Who should praise? HaShem’s servants. Not the mighty or the accomplished, but those who stand in a living relationship with Him.

What should be praised? His name — which in Jewish thought means not just a label, but His presence as it makes itself felt in the world and in history.

When? From this moment on, forever — without pause, without end.

Where? From sunrise to sunset — everywhere, in every corner of the world.


Having painted that universal picture, the psalm makes a fascinating observation. HaShem is praised by all the nations — because anyone, anywhere, who looks up at the night sky and marvels at its order and beauty is, in some sense, giving honor to its Creator. The cosmos is legible to every human being. This kind of praise — call it the praise of wonder, or of philosophical awe — is not limited to the Jewish people. It belongs to all of humanity.

But then the psalm asks: Who is like HaShem our God?

And here is where things get interesting. What sets HaShem apart, the psalmist says, is not simply that He dwells on high — it’s that He also looks down. He is not a remote, indifferent Creator who built the universe and then stepped away. He pays attention. He is moved by what He sees. He reaches into the dust and lifts out the person nobody noticed. He hears the silent grief of a woman who longs for a child.

That combination — infinite transcendence and intimate involvement — is what makes Jewish praise unlike any other. Other peoples can honor God as the architect of the cosmos. What Israel proclaims is that the very same God who is beyond all comprehension is also present in the smallest, most personal corners of human life. Our praise is distinctive because our experience of God is distinctive: we find Him not only in the grandeur of the heavens, but in the quiet moments where His hand tilts the scales of ordinary life.

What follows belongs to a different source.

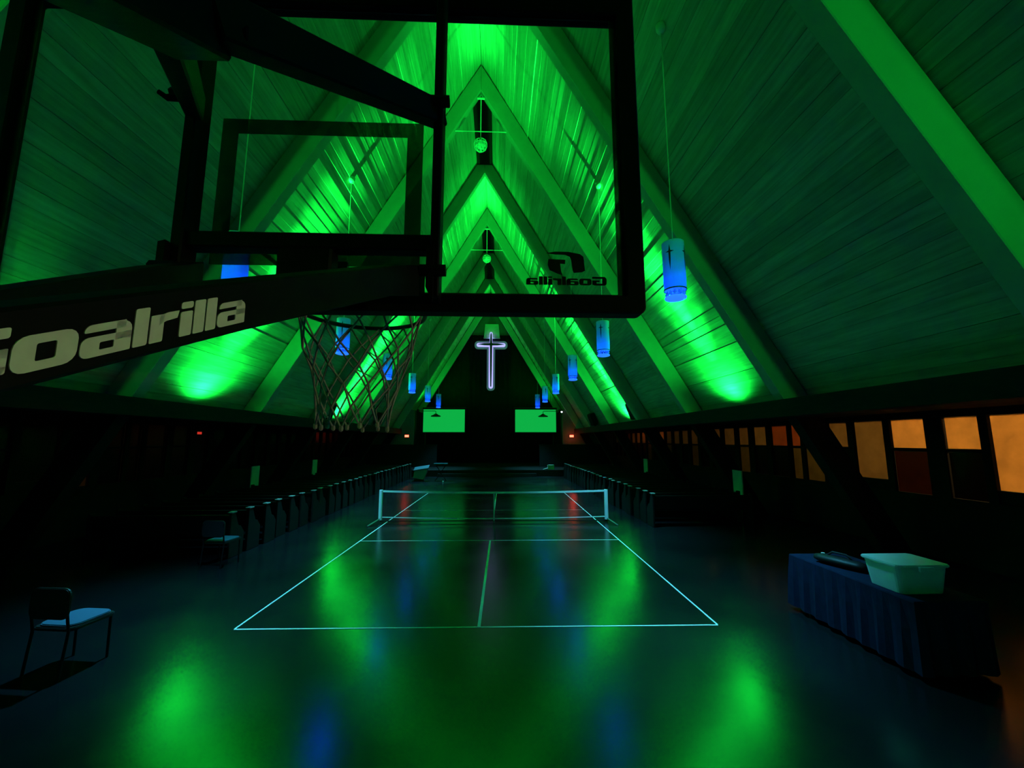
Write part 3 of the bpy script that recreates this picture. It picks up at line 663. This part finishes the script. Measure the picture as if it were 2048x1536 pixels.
# ------------------------------------------------------------------ pickleball net
def PN(u, z, w=6.705): return court(u, w, z)
UC = .04
e = empty('pickleball_net', PN(UC, 0), 'portable court net with white posts and top tape', 'net', rz=TH)
HWN = 3.25
for s in (-1, 1):
    p = MB().tube([(s * HWN, 0, .08), (s * HWN, 0, .92)], .055, 12).build('post', M['white_vinyl'], e, smooth=False, bevel=.006)
    MB().tube([(s * HWN, -.02, .12), (s * (HWN + .18), -.55, .02)], .018, 6).build('foot', M['steel'], e)
    MB().tube([(s * HWN, .02, .12), (s * (HWN + .12), .55, .02)], .018, 6).build('foot', M['steel'], e)
def sag(u): return .91 - .05 * (1 - (u / HWN) ** 2)
mb = MB(); NN = 24
for i in range(NN):
    a = -HWN + 2 * HWN * i / NN; b = -HWN + 2 * HWN * (i + 1) / NN
    mb.add([(a, -.012, sag(a) - .05), (b, -.012, sag(b) - .05), (b, -.012, sag(b)), (a, -.012, sag(a)), (a, .012, sag(a) - .05), (b, .012, sag(b) - .05), (b, .012, sag(b)), (a, .012, sag(a))],
           [(0, 1, 2, 3), (5, 4, 7, 6), (3, 2, 6, 7), (1, 0, 4, 5)])
mb.build('top_tape', M['white_vinyl'], e)
mb = MB()
for i in range(NN):
    a = -HWN + 2 * HWN * i / NN; b = -HWN + 2 * HWN * (i + 1) / NN
    za = .15 - .05 * (1 - (a / HWN) ** 2); zb = .15 - .05 * (1 - (b / HWN) ** 2)
    mb.add([(a, -.006, za), (b, -.006, zb), (b, -.006, zb + .025), (a, -.006, za + .025), (a, .006, za), (b, .006, zb), (b, .006, zb + .025), (a, .006, za + .025)], [(0, 1, 2, 3), (5, 4, 7, 6), (3, 2, 6, 7), (1, 0, 4, 5)])
mb.build('bottom_tape', M['white_vinyl'], e)
MB().mm((-.02, -.016, .05), (.02, -.013, .86)).build('centre_strap', M['white_vinyl'], e)
MB().mm((-.03, -.03, 0), (.03, .03, .06)).build('centre_foot', M['steel'], e)
MB().tube([(-HWN, 0, .05), (HWN, 0, .05)], .014, 6).build('base_rail', M['black_metal'], e)
mb = MB(); t = .0016; k = -HWN + .06
while k < HWN - .05: mb.mm((k - t, -t, .13), (k + t, t, .86)); k += .05
z = .15
while z < .87: mb.mm((-HWN + .05, -t, z - t), (HWN - .05, t, z + t)); z += .05
tag(mb.build('netting', M['netcord'], e), kind='stuff')
# ------------------------------------------------------------------ basketball hoop, seen from behind
XC = -.504          # board centre, relative to the camera
HB = Vector((CX + XC, -.42, 0))
hoop = empty('basketball_hoop', HB, 'black adjustable basketball hoop with glass backboard, seen from behind', 'basketball hoop')
def R3(x, y, h): return Vector((CX + x, y, CZ + h)) - HB      # camera-relative position to hoop-local
def rb(a, b): p, q = R3(*a), R3(*b); return MB().mm(p, q)
BL, BR, BB, BT = XC - .916, XC + .916, .346, 1.41; FYb0, FYb1 = 1.09, 1.14; fw = .052
# backboard frame as one welded ring
outer = rrect(BL, BB, BR, BT, .02); inner = rrect(BL + fw, BB + fw, BR - fw, BT - fw - .065, .006)
bb = MB().ring2d(outer, inner, R3(0, FYb0, 0), (1, 0, 0), (0, 0, 1), (0, 1, 0), FYb1 - FYb0).build('backboard_frame', M['black_metal'], hoop, bevel=.004, seg=1)
MB().ring2d(rrect(BL + fw, BB + fw, BR - fw, BT - fw - .065, .006), rrect(BL + fw + .02, BB + fw + .007, BR - fw - .02, BT - fw - .07, .004), R3(0, 1.108, 0), (1, 0, 0), (0, 0, 1), (0, 1, 0), .004).build('gasket', decal_mat('dark_gasket', (.006, .012, .008), .8), bb)
gl = rb((BL + fw - .006, 1.116, BB + fw - .006), (BR - fw + .006, 1.128, BT - fw - .059)).build('glass', M['glass'], hoop)
# target square printed on the court side of the glass
tx0, tx1, tz0, tz1, tw = XC - .302, XC + .282, .486, .936, .047
MB().ring2d([(tx0, tz0), (tx1, tz0), (tx1, tz1), (tx0, tz1)], [(tx0 + tw, tz0 + tw), (tx1 - tw, tz0 + tw), (tx1 - tw, tz1 - tw), (tx0 + tw, tz1 - tw)], R3(0, 1.1285, 0), (1, 0, 0), (0, 0, 1), (0, 1, 0), .0008).build('target_square', M['target_print'], gl)
# ---- lettering (drawn strokes); x height 1
def L_o(w=1.45): return [('ring', rrect(0, 0, w, 1, .32), rrect(.50, .26, w - .50, .74, .05))], w
def L_a(w=1.40): return [('ring', rrect(0, 0, w, .62, .2, rs=(.22, .03, .03, .2)), rrect(.50, .19, w - .50, .42, .04)), ('p', rrect(w - .47, .4, w, .98, .02, rs=(.01, .01, .30, .01))), ('p', rrect(.06, .76, w - .2, 1.0, .08, rs=(.05, .01, .01, .2)))], w
def L_l(w=.46): return [('p', rrect(0, 0, w, 1.28, .06))], w
def L_i(w=.48): return [('p', rrect(0, 0, w, .92, .06)), ('p', rrect(0, 1.03, w, 1.28, .08))], w
def L_r(w=1.0): return [('p', rrect(0, 0, .46, .96, .05)), ('p', [(.3, .6), (.55, .70), (w * .95, .74), (w, 1.0), (.6, 1.0), (.3, .92)])], w
def L_G(w=1.7): return [('p', rrect(0, .0, .52, 1.3, .1, rs=(.35, .02, .02, .4))), ('p', rrect(.2, 1.02, w, 1.3, .06)), ('p', rrect(.2, 0, w, .28, .06, rs=(.05, .3, .05, .05))), ('p', rrect(w - .5, .1, w, .75, .05)), ('p', rrect(.85, .52, w, .75, .03))], w
WORD = [L_G, L_o, L_a, L_l, L_r, L_i, L_l, L_l, L_a]
def letters(prefix_mat, parent, o, ex, ey, ez, d, gap=.07):
    x = 0
    for fn in WORD:
        sh, w = fn(); mb = MB(); oo = Vector(o) + Vector(ex) * x
        for it in sh:
            if it[0] == 'ring': mb.ring2d(it[1], it[2], oo, ex, ey, ez, d)
            else: mb.prism(it[1], oo, ex, ey, ez, d)
        mb.build('letter', prefix_mat, parent); x += w + gap
    return x
tot = sum(f()[1] + .07 for f in WORD)
# small mirrored word and mark on the glass
lx1, lx0 = .314, .080; sc = (lx1 - lx0) / tot
letters(M['logo_print'], gl, R3(lx1, 1.1287, .440), (-sc, 0, 0), (0, 0, sc * .80), (0, 1, 0), .0006)
mb = MB()
def lg(P): mb.prism(P, R3(0, 1.1287, 0), (1, 0, 0), (0, 0, 1), (0, 1, 0), .0006)
lg([(.139, .535), (.165, .5405), (.205, .5405), (.238, .534), (.248, .526), (.250, .512), (.212, .516), (.208, .5255), (.195, .531), (.166, .532)])
lg([(.212, .517), (.249, .513), (.252, .484), (.243, .479), (.219, .477), (.216, .484)])
lg([(.146, .518), (.195, .516), (.194, .503), (.180, .504), (.183, .478), (.165, .481), (.150, .483), (.144, .500)])
lg([(.150, .484), (.183, .480), (.186, .470), (.172, .474)])
mb.build('brand_mark', M['logo_print'], gl)
# mounting frame behind the glass
for x0, x1 in ((XC - .336, XC - .306), (XC + .327, XC + .352)):
    rb((x0, 1.03, BB + .02), (x1, 1.09, BT - .02)).build('upright', M['black_metal'], hoop, bevel=.004, seg=1)
rb((XC - .32, 1.04, .497), (XC + .34, 1.085, .541)).build('cross_bar', M['black_metal'], hoop, bevel=.004, seg=1)
rb((XC - .068, 1.035, .36), (XC + .072, 1.088, .50)).build('rim_mount', M['black_metal'], hoop, bevel=.006, seg=1)
for s in (-1, 1):
    xs = XC + s * .335
    MB().prism([(-.012, -.04), (.006, -.075), (.006, .075), (-.012, .07)], R3(xs - .002, 1.012, .425), (1, 0, 0), (0, 0, 1), (0, 1, 0), .018).build('arm_bracket', M['black_metal'], hoop)
    for h in (.432, .915):
        MB().tube([R3(xs - .03, 1.02, h), R3(xs + .036, 1.02, h)], .015, 6).build('bolt', M['black_metal'], hoop)
# lower arms: run down and back to the post
SL_, BX = .50, .20
def arm_pt(s, y, dh):       # outer face of arm
    X = (-.1915 - BX * (1.06 - y)) if s > 0 else (2 * XC + .1915 + BX * (1.06 - y))
    return R3(X, y, .4756 - (SL_ if s > 0 else SL_ + .05) * (1.06 - y) + dh)
for s in (1, -1):
    mb = MB(); V = []; th = -.05 * s
    prof = [(1.06, -.013, -.098), (1.0, -.009, -.09), (.88, -.003, -.072), (.5, 0, -.063), (-.34, 0, -.063)]
    for y, a, b in prof:
        V += [arm_pt(s, y, a), arm_pt(s, y, a) + Vector((th, 0, 0)), arm_pt(s, y, b) + Vector((th, 0, 0)), arm_pt(s, y, b)]
    F = [(0, 1, 2, 3), tuple(4 * (len(prof) - 1) + i for i in (3, 2, 1, 0))]
    for i in range(len(prof) - 1):
        for k in range(4): F.append((4 * i + k, 4 * i + (k + 1) % 4, 4 * i + 4 + (k + 1) % 4, 4 * i + 4 + k))
    ar = mb.add(V, F).build('lower_arm', M['black_metal'], hoop, bevel=.003, seg=1)
    if s > 0:
        dvec = (arm_pt(1, .6, 0) - arm_pt(1, .3, 0)); lenpy = dvec.length / .3; du = dvec.normalized()
        up = Vector((0, 0, 1)); nrm = Vector((1, 0, 0)); nrm = du.cross(up).normalized()
        if nrm.x < 0: nrm = -nrm
        xh = .0281; ku = Vector((BX, 1, SL_)) * .0255
        start = arm_pt(1, .2988, -.0515) - ku * (L_G()[1] + .07)
        letters(M['letter'], ar, start + nrm * .0006, ku, up * xh, nrm, .0012)
# upper arms: a forked link meeting a centre beam
fz = .692; fy = .62
for s in (1, -1):
    MB().beam(R3(XC + s * .338, 1.07, .915), R3(XC + s * .035, fy - .02, fz - .01), .042, .066, (0, 0, 1), .042, .085).build('upper_arm', M['black_metal'], hoop, bevel=.004, seg=1)
MB().beam(R3(XC, fy, fz), R3(XC, -.34, fz - .61 * (fy + .34)), .096, .11).build('centre_beam', M['black_metal'], hoop, bevel=.005, seg=1)
MB().tube([R3(XC - .08, fy + .02, fz - .01), R3(XC + .08, fy + .02, fz - .01)], .018, 8).build('pivot_pin', M['black_metal'], hoop)
lv = MB().tube([R3(XC - .33, 1.02, .905), R3(XC - .36, 1.0, .885), R3(XC - .375, .99, .893)], [.012, .008, .006], 6).build('lever', M['black_metal'], hoop)
# post, base plate, crank
MB().beam(R3(XC, -.42, -CZ + .02), R3(XC, -.42, .02), .15, .15, (0, 1, 0)).build('post', M['black_metal'], hoop, bevel=.01)
MB().mm((-.3, -.3, 0), (.3, .3, .02)).build('base_plate', M['black_metal'], hoop, bevel=.004, seg=1)
MB().tube([R3(XC + .08, -.42, -1.0), R3(XC + .16, -.42, -1.0), R3(XC + .16, -.42, -1.2), R3(XC + .22, -.42, -1.2)], .012, 8).build('crank', M['steel'], hoop)
# rim and net
RY, RH, RR = 1.52, .475, .2286
rim = MB().tube([R3(XC + RR * math.cos(t), RY + RR * math.sin(t), RH) for t in [2 * math.pi * k / 40 for k in range(40)]], .009, 8, closed=True).build('rim', M['rim'], hoop, smooth=True)
rb((XC - .075, 1.14, RH - .08), (XC + .075, 1.155, RH + .03)).build('rim_plate', M['rim'], rim)
for sx in (-1, 1): MB().beam(R3(XC + sx * .06, 1.15, RH - .01), R3(XC + sx * .10, 1.32, RH - .004), .012, .03).build('rim_brace', M['rim'], rim)
# net: crossing strings with knots, slightly hanging askew
NS = 12; LV = 6; nodes = {}
rnd = random.Random(5)
for l in range(LV + 1):
    f = l / LV; r = RR * (1 - f) ** 1.15 * .96 + .118 * (1 - (1 - f) ** 1.15)
    if l == LV: r = .122
    for k in range(NS):
        a = 2 * math.pi * (k + (.5 if l % 2 else 0)) / NS
        j = 0 if l == 0 else .008
        nodes[l, k] = R3(XC + r * math.cos(a) + rnd.uniform(-j, j) - .012 * f, RY + r * math.sin(a) + rnd.uniform(-j, j), RH - .008 - .42 * f ** .95 + rnd.uniform(-j, j))
net = []
for k in range(NS):
    for dirn in (1, -1):
        pts_ = []; kk = k
        for l in range(LV + 1):
            pts_.append(nodes[l, kk % NS])
            if dirn > 0: kk = kk + (1 if l % 2 else 0)
            else: kk = kk - (0 if l % 2 else 1)
        o = MB().tube(pts_, .0036, 5).build('net_cord', M['hoopcord'], hoop, smooth=True); net.append(o)
for k in range(NS):
    mb = MB(); p = nodes[LV, k]
    mb.lathe([(.001, -.012), (.007, -.008), (.008, 0), (.007, .008), (.001, .012)], 6, p).build('net_knot', M['hoopcord'], hoop)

The two images at the end of the psalm — the poor man raised to sit among princes, and the barren woman who becomes a happy mother — carry more weight than they might first appear to.

Notice the detail about the poor man: he isn’t elevated among strangers in some foreign land. He rises to honor among his own people, the very community that once knew him in his poverty. That kind of reversal is far more striking than simply starting fresh somewhere new. Jewish tradition reads this as a portrait of the Exodus — the moment a nation of slaves became the Am HaShem, so glorified that Egypt itself would one day seek their friendship and alliance in the time of King Solomon.

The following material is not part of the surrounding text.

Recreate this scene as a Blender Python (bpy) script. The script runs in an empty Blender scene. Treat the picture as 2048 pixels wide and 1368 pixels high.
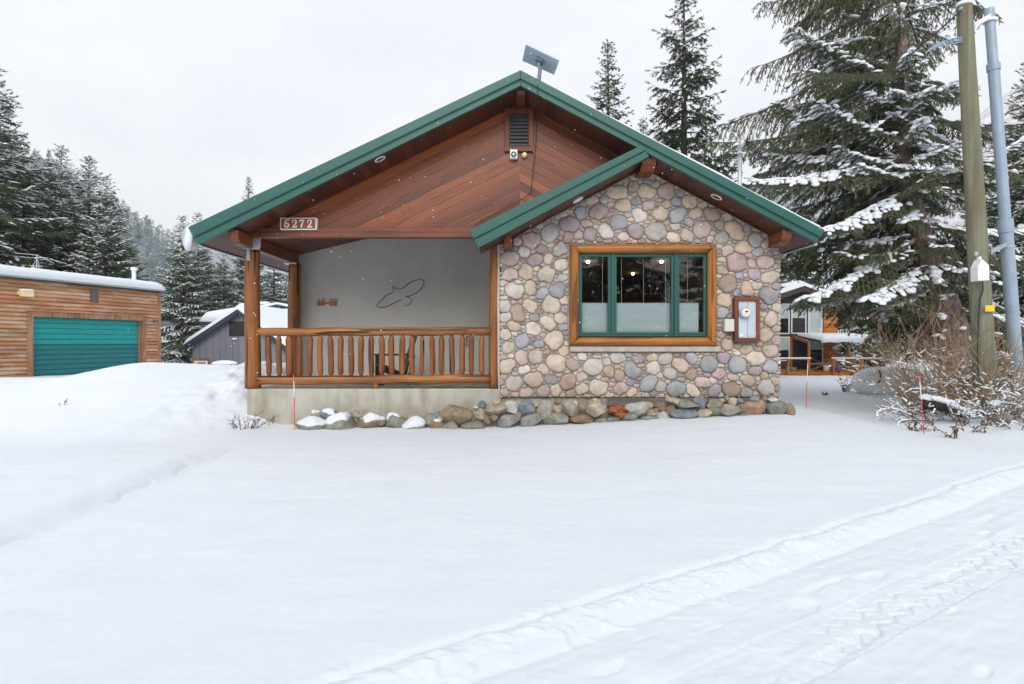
import bpy, bmesh, math, random
import numpy as np
from mathutils import Vector, Matrix, Euler
R = math.radians
scene = bpy.context.scene
COL = scene.collection

# ------------------------------------------------------------------ camera, sky, sun, exposure
HC = 1.40            # camera height above the road snow
F = 1200.0           # focal length in photo pixels (photo 2048 wide)
cam_d = bpy.data.cameras.new('camera'); cam = bpy.data.objects.new('camera', cam_d); COL.objects.link(cam)
cam.location = (0, 0, HC); cam.rotation_euler = (R(90), 0, 0)
cam_d.sensor_width = 36; cam_d.lens = 36 * F / 2048; cam_d.clip_start = .05; cam_d.clip_end = 3000
scene.camera = cam
SUN_EL, SUN_AZ = R(32), R(184)
w = bpy.data.worlds.new('World'); scene.world = w; w.use_nodes = True
nt = w.node_tree; nt.nodes.clear()
def wn(t): return nt.nodes.new(t)
out = wn('ShaderNodeOutputWorld'); bg = wn('ShaderNodeBackground'); sky = wn('ShaderNodeTexSky')
sky.sky_type = 'NISHITA'; sky.sun_disc = False; sky.sun_elevation = SUN_EL; sky.sun_rotation = SUN_AZ
sky.air_density = 1.5; sky.dust_density = 4
tc = wn('ShaderNodeTexCoord'); mp = wn('ShaderNodeMapping'); mp.inputs['Scale'].default_value = (1.2, 1.2, 3.0)
nz = wn('ShaderNodeTexNoise'); nz.inputs['Scale'].default_value = 1.6; nz.inputs['Detail'].default_value = 5
rp = wn('ShaderNodeValToRGB'); rp.color_ramp.elements[0].position = .3; rp.color_ramp.elements[1].position = .72
rp.color_ramp.elements[0].color = (6.8, 7.0, 7.35, 1); rp.color_ramp.elements[1].color = (8.5, 8.6, 8.8, 1)
mx = wn('ShaderNodeMixRGB'); mx.inputs[0].default_value = .92      # overcast: cloud deck over the clear sky
nt.links.new(tc.outputs['Generated'], mp.inputs['Vector']); nt.links.new(mp.outputs[0], nz.inputs['Vector'])
nt.links.new(nz.outputs['Fac'], rp.inputs[0]); nt.links.new(sky.outputs[0], mx.inputs[1]); nt.links.new(rp.outputs[0], mx.inputs[2])
nt.links.new(mx.outputs[0], bg.inputs['Color']); bg.inputs['Strength'].default_value = .1
nt.links.new(bg.outputs[0], out.inputs[0])
sun_d = bpy.data.lights.new('sun', 'SUN'); sun = bpy.data.objects.new('sun', sun_d); COL.objects.link(sun)
sun_d.energy = 1.7; sun_d.angle = R(40); sun_d.color = (1, .97, .93)
sun.rotation_euler = (R(90) - SUN_EL, 0, R(180) - SUN_AZ + R(0))
sun.location = (0, -5, 30)
vs = scene.view_settings; vs.view_transform = 'Standard'; vs.look = 'None'; vs.exposure = 0.54; vs.gamma = 1
scene.cycles.max_bounces = 6; scene.cycles.diffuse_bounces = 4; scene.cycles.transparent_max_bounces = 12
scene.cycles.caustics_reflective = False; scene.cycles.caustics_refractive = False

# ------------------------------------------------------------------ helpers
def P(px, py, Y): return Vector(((px - 1024) / F * Y, Y, HC - (py - 684) / F * Y))
def PX(px, Y): return (px - 1024) / F * Y
def PZ(py, Y): return HC - (py - 684) / F * Y
def ss(a, b, x):
    t = np.clip((x - a) / (b - a), 0, 1); return t * t * (3 - 2 * t)
def hash2(ix, iy, seed):
    h = (ix.astype(np.int64) * 374761393 + iy.astype(np.int64) * 668265263 + seed * 1442695041) & 0xffffffff
    h = ((h ^ (h >> 13)) * 1274126177) & 0xffffffff
    return ((h ^ (h >> 16)) & 0xffffff) / float(0xffffff)
def vnoise(x, y, seed=0):
    x = np.asarray(x, float); y = np.asarray(y, float)
    ix = np.floor(x); iy = np.floor(y); fx = x - ix; fy = y - iy
    fx = fx * fx * (3 - 2 * fx); fy = fy * fy * (3 - 2 * fy)
    a = hash2(ix, iy, seed); b = hash2(ix + 1, iy, seed); c = hash2(ix, iy + 1, seed); d = hash2(ix + 1, iy + 1, seed)
    return (a * (1 - fx) + b * fx) * (1 - fy) + (c * (1 - fx) + d * fx) * fy - .5
def fbm(x, y, seed=0, o=4):
    s = 0; a = 1.0
    for k in range(o):
        s = s + a * vnoise(np.asarray(x) * 2 ** k + 17.3 * k, np.asarray(y) * 2 ** k - 9.1 * k, seed + k); a *= .5
    return s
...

The barren woman, in prophetic literature, is a familiar image for the Land of Israel herself. While her children — Bene Israel — wander in exile, she sits empty and waiting, like a mother whose home has gone quiet. She only truly comes alive when they return.

So the psalm ends not just with praise, but with hope. Just as HaShem once lifted us from the depths of Egypt and made us into something extraordinary, may He do so again — bringing Bene Israel home to their Land, and ushering in the full redemption through Melekh HaMashiach, speedily in our days.